Many other indicators of large-scale climate change continued their long-term trends in 2019. These include the heat content of the global ocean – an important indicator because around 90% of warming generated by greenhouse gases from human activities is taken by the oceans. In 2019, ocean heat content reached the highest levels since instrumental records began. Global mean sea level also reached new highs in 2019, while Arctic and Antarctic sea ice extent was well below average.

Glacial mass declined for the 32nd consecutive year. In Switzerland, for example, glacier loss over the past five years has exceeded 10%, the highest rate of decline in more than a century.

Australia’s fire and drought

The report confirms the ongoing drought in Australia and exceptional fire weather conditions late in the year were among the most significant global climate events last year.

2019 was Australia’s warmest and driest year since national records began – the first time both records have been broken in the same year.

In December, the monthly accumulated Forest Fire Danger Index – an indicator of severe fire weather – was the highest on record for any month in Queensland, New South Wales, South Australia and the ACT. Some fires burned for longer than two months.

In January and February 2019, a dry summer in Tasmania contributed to fires in the normally moist western and central parts of the island – the second time in four years that fires burnt regions where historically such events were extremely rare.

The drought was strongly influenced by a very strong positive phase of the Indian Ocean Dipole – an oscillation of sea surface temperatures which affects the climate in Australia. A strong negative Southern Annular Mode – a climate driver which originates in Antarctica – brought westerly winds and dry conditions to the eastern states from September.

Australia was not the only nation affected by drought in 2019 – southern Africa, southeast Asia and central Chile were also significantly affected. In the Chilean capital Santiago, rainfall was more than 70% below average.

Heatwaves and cyclones

Two exceptional heatwaves affected Europe in the summer. France, Germany, Belgium, the Netherlands and the United Kingdom all had their highest recorded temperatures. Belgium and the Netherlands both reached 40℃ for the first time, and Paris reached a high of 42.6℃.

Australia had extreme heatwaves both early and late in the year, and in South America, temperatures exceeded 30℃ as far south as Tierra del Fuego.

Tropical cyclones are amongst the most destructive weather phenomena in most years, and 2019 was no exception. The most severe cyclone impact was in Mozambique and Zimbabwe, when Cyclone Idai hit in mid-March, killing more than 900 people.

Hurricane Dorian, one of the strongest ever to affect land in the North Atlantic, caused massive destruction in the Bahamas, whilst Typhoon Hagibis led to exceptional flooding in Japan, and daily rainfall of more than 900 millimetres.
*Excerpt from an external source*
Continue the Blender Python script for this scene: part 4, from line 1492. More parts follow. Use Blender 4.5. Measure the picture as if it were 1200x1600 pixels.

The North Indian Ocean also had its most active cyclone season on record.

Looking to the future

Global climate projections show that under all scenarios, temperatures will continue to warm – and years such as 2019 will become the norm this decade.


Blair Trewin is a climate scientist at the Australian Bureau of Meteorology. Pep Canadell is Chief research scientist, CSIRO Oceans and Atmosphere and Executive Director, Global Carbon Project, CSIRO. This article is republished from The Conversation under a Creative Commons license.

3 Comments

  • I wrote what I did because the muskeg is a huge area of northern Ontario west to the northern parts of the prairie provinces and then north towards to the pole. There is a vast amount of methane to be vented to the atmosphere. The higher rate of warming in the Arctic means more rapid thawing and hence, more methane in the global atmosphere.
    If you take the train from Cochrane, Ont, to Moosonee, Ont, you’ll see a sign which reads: The World’s Largest Expanse of Muskeg. It’s a one way trip of about 175 miles.
    Adding methane from Canada and Siberia will alter the chemistry of the global atmosphere and speed up the warming already in profuse evidence.
    As to the methane being vented from the coldest parts of the oceans, I have little knowledge except to know that it is occurring.
    I did not mean to give the impression that the methane would stay in the high latitudes.
    Thanks for letting me clarify that.
    (This area is strangely beautiful but hard to walk through. The Cree do it but they’ve had centuries of practice.)

  • As we learn from the report, methane is 259% above pre-industrial capitalist levels. As seen on the maps, some of the areas of the world that have warmed the most are regions of permafrost, usually called muskeg in Canada. There is a huge, but unknown, amount of methane sequestered in the permafrost and as it melts, methane enters the atmosphere. There is also a huge amount of methane in the ocean deeps, some of which is bubbling up into the atmosphere already. The warmer it gets, or stays, the more methane is released in a positive feedback loop. Since methane is estimated to be 30 – 50 times more of a greenhouse gas than CO2, I feel climate scientists are underestimating the extent of new methane entering the atmosphere and its impact on this earth system.

    • Tyrone, you may or may not be correct about permafrost, but the higher rate of warming in the Arctic has nothing to do with that. Emissions in the north, like all emissions everywhere, are quickly mixed throughout the global atmosphere. Any local variations in concentration are temporary. That is why we have GLOBAL warming rather than LOCAL warming.

      The reasons for higher warming in the arctic have been studied and are well-known. Mainly it is because planetary weather systems constantly move heat away from the tropics, and heat that gets to the arctic tends to stay there.